Por todas las vías descritas, el ciclo de los gobiernos progresistas y de nueva izquierda en América Latina ha concluido en la mayoría de países. En el nuevo ciclo post-progresista, se ha retomado el camino neoliberal (como en Argentina y Brasil); hay condena política a los antiguos gobernantes contra quienes se arguyen procesos judiciales (Cristina Fernández, Dilma Rousseff o Lula); se denigra o desvaloriza todo lo que se logró en el pasado inmediato; se encuentra apoyo en las fuerzas más tradicionales y reaccionarias, que fueron ejes de la oposición; se abandona el latinoamericanismo; se hace uso de la persecución política y se aprovechan los escándalos de corrupción para levantar los ánimos ciudadanos.

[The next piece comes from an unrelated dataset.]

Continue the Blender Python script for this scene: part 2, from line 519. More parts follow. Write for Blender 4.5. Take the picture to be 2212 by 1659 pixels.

El triunfo derechista en América Latina ciertamente frustra antiguas esperanzas. Lo más grave es que produce un corte histórico que detiene el avance de todas las izquierdas, cuya recuperación puede tardar años. Pero les obliga a repensar algo que estuvo siempre presente en su forma de concebir la política: la necesidad de trabajar seriamente entre los sectores populares y laborales, para crear bases que tengan capacidad para sostener a los regímenes de izquierda en el largo tiempo e imponer finalmente su hegemonía para la construcción de una nueva sociedad.